The Saratoga Sun -

Trouble in the Twin Cities

The Ramble Report

 


It doesn’t take long for misfortune to find me on this journey. It’s January, 2015, and I’m on the first leg of a long Greyhound voyage from Chicago Ill. to Rapid City S. D., where I’ll be visiting a friend I haven’t seen in years, in a place I’ve never been anywhere near. So begins another day in my itchy-footed life.

Following a 10 p.m., snowy departure from downtown Chicago, my bus rolls dutifully Northward to Milwaukee, Wis., then Minneapolis, Minn.

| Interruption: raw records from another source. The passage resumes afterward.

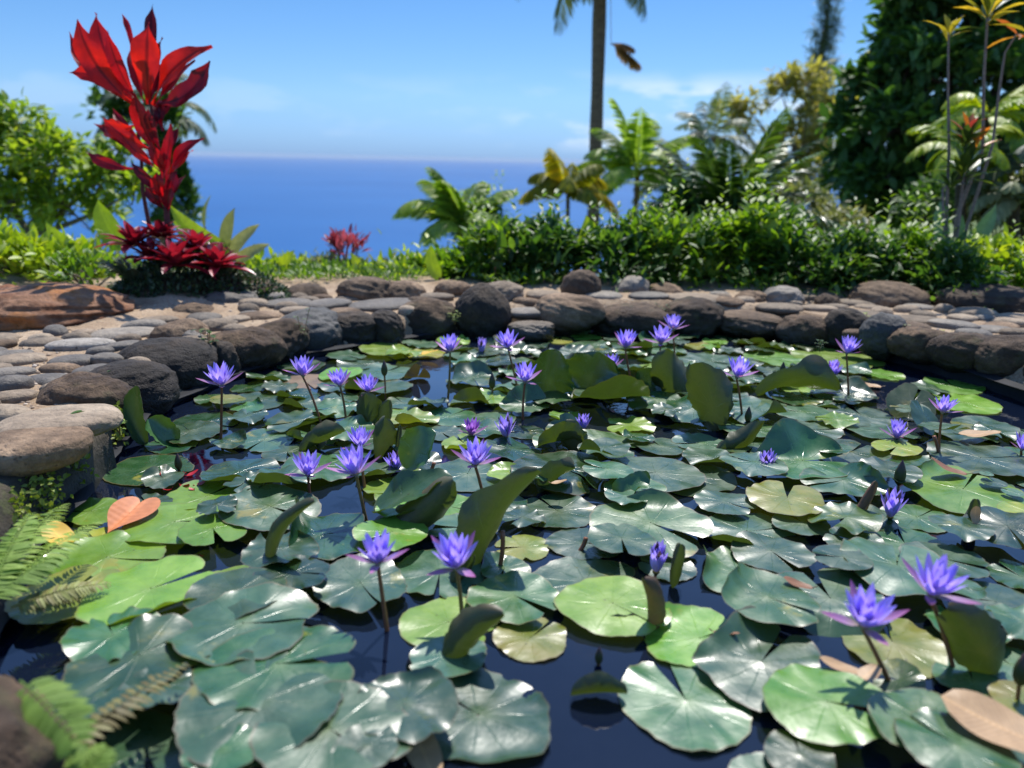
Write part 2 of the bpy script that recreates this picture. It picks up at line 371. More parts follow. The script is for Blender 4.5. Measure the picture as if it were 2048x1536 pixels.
def rock(name, mat, p, rx, ry, rz, label, cat='stone', group=None, rot=0., seed=0, lump=.12, flat=.0, rough=.026, sub=4, tilt=0., shear=0.):
    V, F = ICO[sub]; V = V.copy()
    sg = np.sign(V); V = sg*np.abs(V)**(.86); V /= np.linalg.norm(V, axis=1, keepdims=True)**.55
    V = V*(1+lump*snoise3(V, 2.2, seed)[:, None]+lump*.45*snoise3(V, 5, seed+50)[:, None]+rough*snoise3(V, 13, seed+90)[:, None]+rough*.5*snoise3(V, 30, seed+190)[:, None])
    V[:, 2] = np.where(V[:, 2] > 0, V[:, 2]*(1-flat*np.clip(V[:, 2], 0, 1)), V[:, 2])
    V[:, 0] += shear*V[:, 2]
    V = V*np.array([rx, ry, rz])
    c, s = math.cos(rot), math.sin(rot); V = V@np.array([[c, s, 0], [-s, c, 0], [0, 0, 1]])
    if tilt: c, s = math.cos(tilt), math.sin(tilt); V = V@np.array([[c, 0, s], [0, 1, 0], [-s, 0, c]])
    o = mk(name, V, F, mat); o.location = p
    return tag(o, label, cat, group)
# (cx, top, bottom, width, base z, material, label, extra)   photo pixels; the stone is set on its base at that spot
GR = 'boulders edging the pond'; GF_ = 'flat paving stones on the bank'; GB = 'boulders behind the paving'
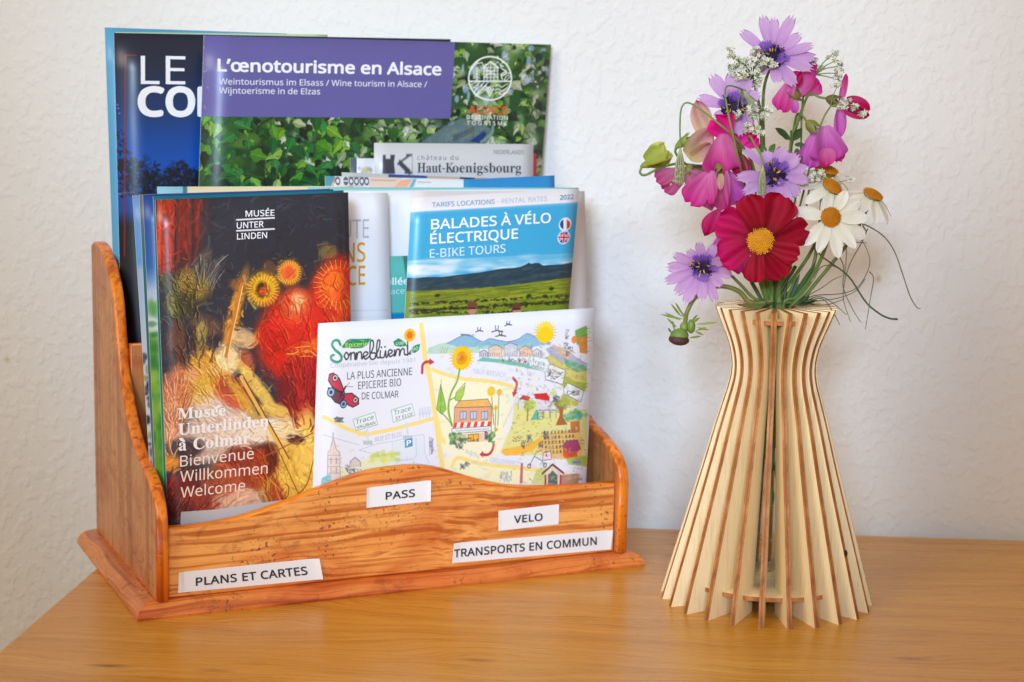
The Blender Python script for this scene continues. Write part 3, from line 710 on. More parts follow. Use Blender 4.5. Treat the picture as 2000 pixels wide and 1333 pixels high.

Not fast enough though. Sub-zero blizzard conditions keep our speed low, and an overmatched heater makes for a long, cold trek. Reading Paul Bowles’ take on the Sahara Desert does little to keep my toes warm, and when I do finally take a shot at sleep my leather jacket isn’t quite large enough to use as a blanket. Rest comes in fitful fifteen minute increments as the bus creaks and moans its way to a late arrival.

The sun’s coming up as we pull into St. Paul, and it’s full-on morning by the time we park in the Minneapolis terminal. As the vehicle’s pneumatics hiss, our driver announces what I’ve already begun to suspect: We’ve missed the day’s single connection to Rapid (locals don’t bother adding the “City,” I’ve discovered from my seat mate, Anson). Us passengers will be stuck here till the next bus leaves at 6:30 the following morning.

Had the driver said something about this earlier?

On this point, I’m somewhat confused. The driver’s voice was low and garbled on the PA, and I’d spent the last several hours spun on fiction, sleep deprivation and a few nips of whiskey to stave off the cold.

Whatever the case, it’s moot. I’m here, it’s 8 a.m. and I have to figure out somewhere to stay. It’s problem-solving time.

Opening up my laptop I put out a general S.O.S. on Facebook, fire an email off to an acquaintance I think is in the area and phone Ben (the buddy I’m meeting in Rapid), waking him up. Ben, an old pal from my college soccer team, suggests getting in touch with Kate. She had played on the women’s team at our school, and Ben sends me her number, saying he was pretty sure she lives in the Twin Cities these days.

Miraculously, Kate isn’t teaching this particular Friday morning, and though it’s been years, she’s excited to have a totally unexpected houseguest. Arrangements are made, and after helping my seat mate Anson get in touch with some cousins of his in Sioux City, Iowa, I say goodbye to my fleeting friend, throw my duffel bag over my shoulder and leave the Greyhound terminal for Kate’s apartment.

The sky outside is gemstone blue, and a vicious wind scythes between the city’s moderately-sized skyscrapers. Built with just such days in mind, many of these 15-20 story edifices feature bridge-like enclosed walkways linking building to building. Staring at these strange connectors suspended 15 or 20 feet above me, I idly wonder how many blocks a Minnesotan could walk without stepping outside.

As punishing as the mile-and-a-half walk is, it’s also undeniably invigorating to me. I love the angle and intensity of the early morning sun, the challenge of navigating a new town with a sketch map I’d drawn myself minutes before, the fact that I could go from stranded and adrift in a place I’d never been to safely harbored in an old friend’s home in the space of an hour.

This feeling I get, while battling terror with efficacy, subduing the unexpected with a flourish of improvised countermeasures - this is the essence of why I travel. There’s nothing like it to keep you sharp, and alive and young.